Airbnb is a very complex business with a unique set of challenges, particularly as we seek to bridge the gap between the online and offline worlds.s a result, we face a wide spectrum of risks: from fake inventory to account takeovers, to phishing, spam, chargebacks, and more.On the Trust and Safety team, we work hard every day to strengthen our defenses,  mitigate risk, and prevent bad actors from ever reaching our global community in the first place. Keeping our hosts and guests safe — both online and offline — is the single most important thing we do.

At the end of the day, while we can’t eliminate all the risk in hosting or traveling, we strive to ensure that every host and guest has the best possible experience using Airbnb.

Fortunately, that’s already the case for more than 99 percent of hosts and guests – but there’s always more to be done and we will never stop working to keep our community safe and earn their trust.

What is the future of Machine Learning to you?

I think the power of Machine Learning lies in the data it’s trained on and its applications to real-world problems. I am excited to see Machine Learning becoming more popular, both in the industry and academia, and I’m excited to see how we can continue to apply it as a force for good in the modern world: from improving driving directions, to better language translation tools, to making online marketplaces like Airbnb safer and secure platforms for everyone.

Airbnb works in more than 190 countries and over 65 000 cities. What’s next? What plans does the company have for the future?

We’re now at 4 million listings in over 191 different countries, which makes Airbnb larger than the top five hotel chains combined. Over 200 million people have traveled with Airbnb since our founding in 2008, and on any given night 2 million people are staying at one of our listings around the globe.
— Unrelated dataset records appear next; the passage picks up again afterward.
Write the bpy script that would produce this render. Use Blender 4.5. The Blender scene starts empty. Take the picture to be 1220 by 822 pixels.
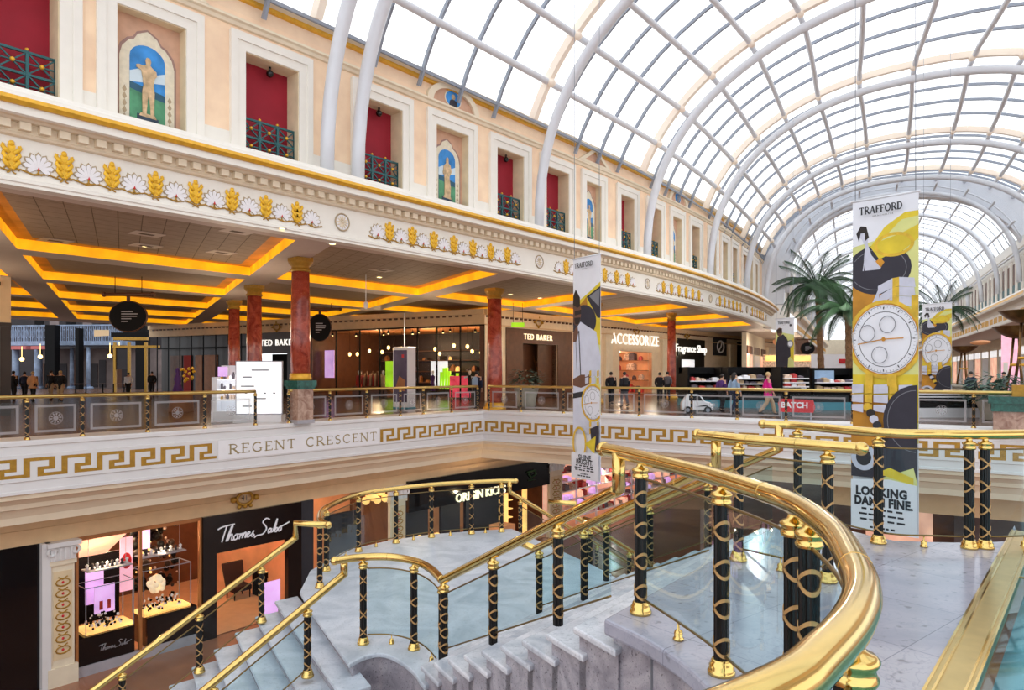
import bpy, bmesh, math, random
from mathutils import Vector, Matrix
random.seed(7)
C = bpy.context.scene.collection
PI = math.pi
# ------------------------------------------------------------------ camera model
F, HY, CX, EYE = 840.0, 444.0, 610.0, 1.65
def ray(px): return (px - CX) / F
def U(px, py, z):
    """floor-plan point of a picture position lying at height z"""
    Z = (EYE - z) * F / (py - HY)
    return Vector((ray(px) * Z, Z, z))
def at(px, py, Z):
    return Vector((ray(px) * Z, Z, EYE + (HY - py) * Z / F))
# ------------------------------------------------------------------ materials
MATS = {}
def lin(c):
    return tuple(((v / 12.92) if v <= 0.04045 else ((v + 0.055) / 1.055) ** 2.4) for v in c)
def rgb(r, g, b): return lin((r / 255, g / 255, b / 255))
def mat(name, col, rough=0.5, metal=0.0, var=0.08, scale=3.0, emit=0.0, emit_col=None, bump=0.0, spec=0.5):
    m = bpy.data.materials.new(name); m.use_nodes = True
    nt = m.node_tree; b = nt.nodes['Principled BSDF']
    tc = nt.nodes.new('ShaderNodeTexCoord'); nz = nt.nodes.new('ShaderNodeTexNoise')
    nz.inputs['Scale'].default_value = scale; nz.inputs['Detail'].default_value = 4
    nt.links.new(tc.outputs['Object'], nz.inputs['Vector'])
    rp = nt.nodes.new('ShaderNodeValToRGB')
    lo = [max(0, c * (1 - var)) for c in col]; hi = [min(1, c * (1 + var)) for c in col]
    rp.color_ramp.elements[0].position = .3; rp.color_ramp.elements[1].position = .7
    rp.color_ramp.elements[0].color = (*lo, 1); rp.color_ramp.elements[1].color = (*hi, 1)
    nt.links.new(nz.outputs['Fac'], rp.inputs['Fac']); nt.links.new(rp.outputs['Color'], b.inputs['Base Color'])
    b.inputs['Roughness'].default_value = rough; b.inputs['Metallic'].default_value = metal
    b.inputs['Specular IOR Level'].default_value = spec
    if emit:
        b.inputs['Emission Strength'].default_value = emit
        if emit_col: b.inputs['Emission Color'].default_value = (*emit_col, 1)
        else: nt.links.new(rp.outputs['Color'], b.inputs['Emission Color'])
    if bump:
        bp = nt.nodes.new('ShaderNodeBump'); bp.inputs['Strength'].default_value = bump; bp.inputs['Distance'].default_value = .02
        nt.links.new(nz.outputs['Fac'], bp.inputs['Height']); nt.links.new(bp.outputs['Normal'], b.inputs['Normal'])
    MATS[name] = m
    return m
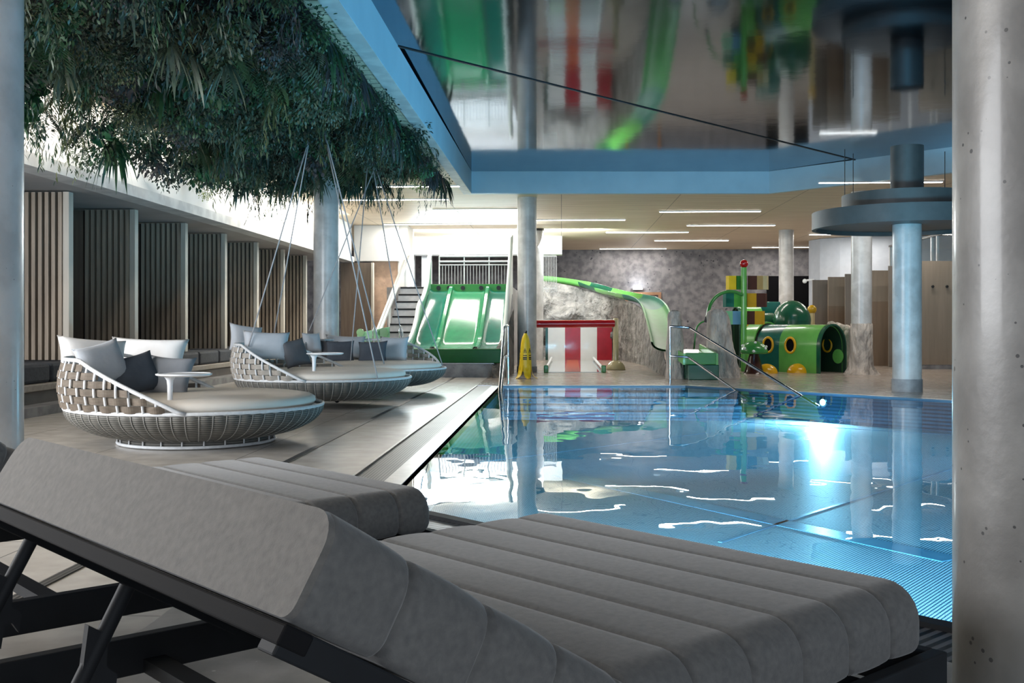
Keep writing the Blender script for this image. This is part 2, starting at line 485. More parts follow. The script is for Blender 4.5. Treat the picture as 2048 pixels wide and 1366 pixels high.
# ------------------------------------------------------------------ mesh builder
class MB:
    def __init__(s):
        s.v, s.f, s.mi = [], [], []
        s.cur = 0

    def add(s, vs, fs):
        o = len(s.v)
        s.v.extend([tuple(p) for p in vs])
        for f in fs:
            s.f.append(tuple(i + o for i in f))
            s.mi.append(s.cur)
        return s

    def box(s, c, d, rz=0.0, mtx=None):
        hx, hy, hz = d[0] / 2, d[1] / 2, d[2] / 2
        R = Matrix.Rotation(rz, 3, 'Z') if mtx is None else mtx
        vs = [Vector(c) + R @ Vector((x * hx, y * hy, z * hz)) for x in (-1, 1) for y in (-1, 1) for z in (-1, 1)]
        return s.add(vs, [(0, 1, 3, 2), (4, 6, 7, 5), (0, 4, 5, 1), (2, 3, 7, 6), (0, 2, 6, 4), (1, 5, 7, 3)])

    def bar(s, a, b, wd, ht, up=(0, 0, 1)):
        """rectangular bar from a to b"""
        a, b = Vector(a), Vector(b)
        t = (b - a).normalized()
        u = Vector(up)
        x = t.cross(u)
        if x.length < 1e-4:
            x = t.cross(Vector((1, 0, 0)))
        x.normalize()
        y = x.cross(t).normalized()
        R = Matrix((t, x, y)).transposed()
        return s.box((a + b) / 2, ((b - a).length, wd, ht), mtx=R)

    def tube(s, pts, r, n=8, closed=False, cap=True, radii=None):
        pts = [Vector(p) for p in pts]
        k = len(pts)
        vs, fs = [], []
        prev = None
        for i, p in enumerate(pts):
            if closed:
                t = (pts[(i + 1) % k] - pts[i - 1]).normalized()
            else:
                t = (pts[min(i + 1, k - 1)] - pts[max(i - 1, 0)]).normalized()
            if prev is None:
                x = t.cross(Vector((0, 0, 1)))
                if x.length < 0.05:
                    x = t.cross(Vector((1, 0, 0)))
            else:
                x = prev - t * prev.dot(t)
                if x.length < 1e-5:
                    x = t.cross(Vector((0, 0, 1)))
            x.normalize()
            prev = x
            y = t.cross(x)
            rr = radii[i] if radii else r
            for j in range(n):
                a = 2 * PI * j / n
                vs.append(p + x * (rr * math.cos(a)) + y * (rr * math.sin(a)))
        for i in range(k if closed else k - 1):
            i2 = (i + 1) % k
            for j in range(n):
                j2 = (j + 1) % n
                fs.append((i * n + j, i * n + j2, i2 * n + j2, i2 * n + j))
        if cap and not closed:
            fs.append(tuple(range(n - 1, -1, -1)))
            fs.append(tuple((k - 1) * n + j for j in range(n)))
        return s.add(vs, fs)

    def lathe(s, prof, n=32, c=(0, 0, 0), caps=True, wob=None):
        vs, fs = [], []
        for (r, z) in prof:
            for j in range(n):
                a = 2 * PI * j / n
                q = r * (wob(a, z) if wob else 1.0)
                vs.append((c[0] + q * math.cos(a), c[1] + q * math.sin(a), c[2] + z))
        k = len(prof)
        for i in range(k - 1):
            for j in range(n):
                j2 = (j + 1) % n
                fs.append((i * n + j, i * n + j2, (i + 1) * n + j2, (i + 1) * n + j))
        if caps:
            fs.append(tuple(range(n - 1, -1, -1)))
            fs.append(tuple((k - 1) * n + j for j in range(n)))
        return s.add(vs, fs)

    def prism(s, poly, z0, z1):
        n = len(poly)
        vs = [(p[0], p[1], z0) for p in poly] + [(p[0], p[1], z1) for p in poly]
        fs = [tuple(range(n - 1, -1, -1)), tuple(range(n, 2 * n))]
        for i in range(n):
            j = (i + 1) % n
            fs.append((i, j, n + j, n + i))
        return s.add(vs, fs)

    def extrude(s, poly3, vec):
        """closed 3D outline pushed along vec"""
        n = len(poly3)
        v = Vector(vec)
        vs = [Vector(p) for p in poly3] + [Vector(p) + v for p in poly3]
        fs = [tuple(range(n - 1, -1, -1)), tuple(range(n, 2 * n))]
        for i in range(n):
            j = (i + 1) % n
            fs.append((i, j, n + j, n + i))
        return s.add(vs, fs)

    def quad(s, a, b, c, d):
        return s.add([a, b, c, d], [(0, 1, 2, 3)])

    def poly(s, pts):
        return s.add(pts, [tuple(range(len(pts)))])

    def grid(s, rows):
        k, n = len(rows), len(rows[0])
        vs = [p for r in rows for p in r]
        fs = [(i * n + j, i * n + j + 1, (i + 1) * n + j + 1, (i + 1) * n + j) for i in range(k - 1) for j in range(n - 1)]
        return s.add(vs, fs)

    def sphere(s, c, r, n=20, m=12, sz=1.0, half=False):
        prof = []
        for i in range(m + 1):
            a = (0 if half else -PI / 2) + (PI / 2 if half else PI) * i / m
            prof.append((max(r * math.cos(a), 1e-4), r * sz * math.sin(a)))
        return s.lathe(prof, n, c)

    def build(s, name, material, parent=None, smooth=False, world=False, bevel=0.0, recalc=True, angle=None):
        me = bpy.data.meshes.new(name)
        vs = s.v
        if world and parent is not None:
            inv = local_matrix(parent).inverted()
            vs = [tuple(inv @ Vector(p)) for p in vs]
        me.from_pydata(vs, [], s.f)
        mats = material if isinstance(material, (list, tuple)) else [material]
        for mm in mats:
            me.materials.append(M[mm])
        if len(mats) > 1:
            me.polygons.foreach_set('material_index', s.mi)
        if recalc:
            bm = bmesh.new()
            bm.from_mesh(me)
            bmesh.ops.recalc_face_normals(bm, faces=bm.faces)
            bm.to_mesh(me)
            bm.free()
        o = bpy.data.objects.new(name, me)
        COL.objects.link(o)
        if parent is not None:
            o.parent = parent
        if bevel > 0:
            b = o.modifiers.new('bevel', 'BEVEL')
            b.width = bevel
            b.segments = 2
            b.limit_method = 'ANGLE'
            b.angle_limit = 0.7
        if smooth:
            me.polygons.foreach_set('use_smooth', [True] * len(me.polygons))
            if angle:
                try:
                    me.set_sharp_from_angle(angle=angle)
                except Exception:
                    pass
        me.update()
        return o


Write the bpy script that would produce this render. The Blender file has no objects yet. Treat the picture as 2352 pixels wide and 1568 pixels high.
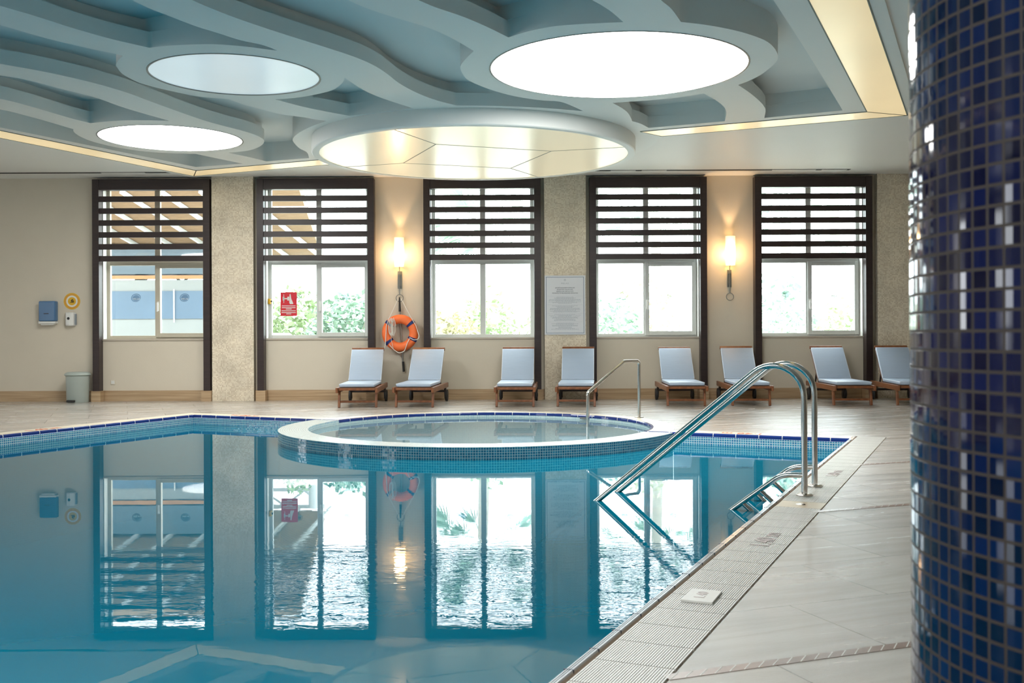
import bpy, math, random
from mathutils import Vector, Matrix
random.seed(7)
S = bpy.context.scene
COL = S.collection
PI = math.pi

# ------------------------------------------------------------------ camera
EYE = 1.1
cd = bpy.data.cameras.new('camera')
cam = bpy.data.objects.new('camera', cd); COL.objects.link(cam)
cd.sensor_width = 36.0
cd.lens = 36.0*2380/2352
cd.shift_y = -18.5/2352
cd.clip_start = 0.05; cd.clip_end = 200
cam.matrix_world = Matrix.Translation((0, 0, EYE)) @ Matrix.Rotation(PI/2, 4, 'X') @ Matrix.Rotation(-0.0043, 4, 'Z')
cd.dof.use_dof = True; cd.dof.focus_distance = 13.0; cd.dof.aperture_fstop = 8.0
S.camera = cam
# ------------------------------------------------------------------ sky, sun, exposure
W = bpy.data.worlds.new('sky'); S.world = W; W.use_nodes = True
wn = W.node_tree.nodes; wl = W.node_tree.links
bg = wn['Background']; bg.inputs['Color'].default_value = (0.93, 0.97, 1.0, 1); bg.inputs['Strength'].default_value = 4.0
S.view_settings.view_transform = 'Standard'; S.view_settings.look = 'None'
S.view_settings.exposure = 1.52; S.view_settings.gamma = 1.0; S.view_settings.use_curve_mapping = False
SKYLIGHT = 8.0        # brightness of the round ceiling panels
STRIP = 0.20          # brightness of the linear ceiling lights

# ------------------------------------------------------------------ helpers
def tag(o, label=None, cat=None, group=None, kind=None):
    if label: o['label'] = label
    if cat: o['category'] = cat
    if group: o['group'] = group
    if kind: o['kind'] = kind
    return o

def empty(name, loc=(0, 0, 0), rz=0.0):
    o = bpy.data.objects.new(name, None); COL.objects.link(o)
    o.location = loc; o.rotation_euler = (0, 0, rz); o.empty_display_size = 0.1
    return o

def link_mesh(name, me, mat=None, parent=None, smooth=False, loc=None):
    o = bpy.data.objects.new(name, me); COL.objects.link(o)
    if mat is not None:
        me.materials.clear()
        for m in (mat if isinstance(mat, (list, tuple)) else [mat]): me.materials.append(m)
    if smooth:
        me.shade_smooth(); me.set_sharp_from_angle(angle=0.7)
    if parent is not None: o.parent = parent
    if loc is not None: o.location = loc
    return o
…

Airbnb started as a home sharing community where people can list and book unique accommodations around the world – but where you stay is only one part of your trip. Last November, we launched our Experiences platform, where travelers can truly see a city as a local – rather than a tourist – thanks to the local experts who are sharing their passions with our guests. We’d like to shift people’s travel mindset and empower them to truly immerse themselves in their destination and get an authentic flavor of the city.

Say if someone comes to San Francisco, while they would likely wait around for hours trying to see the Golden Gate Bridge, Fisherman’s Wharf, or eat at Bubba Gump Shrimp – that’s not really a true SF experience. We’d like it to be more about people feeling like locals and experiencing places like Dolores Park, stopping by Borderlands bookstore or going to Tartine Bakery.

How did you become the Engineering Manager at Airbnb? Tell us something about the most valuable experiences in your career. Any advice for other engineers?

I started at Airbnb in early 2014, as a software engineer working on fraud detection. As the company grew we faced more complex technological and business challenges. Systems and processes that worked a couple of years ago didn’t necessarily scale as expected. I have been always interested in providing a vision for folks I work with, helping the team grow, and improving our processes and flows like hiring, onboarding, M&A and working across multiple disciplines like operations, legal and compliance. I think all of that ultimately led me to stepping up into a technical lead role that later resulted in a transition to my current role as engineering manager. I would encourage other engineers to never stop learning, keep challenging themselves, and find an area that they’re passionate about.

Dmitry has been at Airbnb for over 3 years. He is an engineering manager currently leading the payments anti-fraud team whose primary goal is to keep Airbnb’s customers and business safe and secure from the financial perspective. Before Airbnb, Dmitry worked as a software engineer at Microsoft tackling performance problems in Windows and scalability problems in Exchange Server.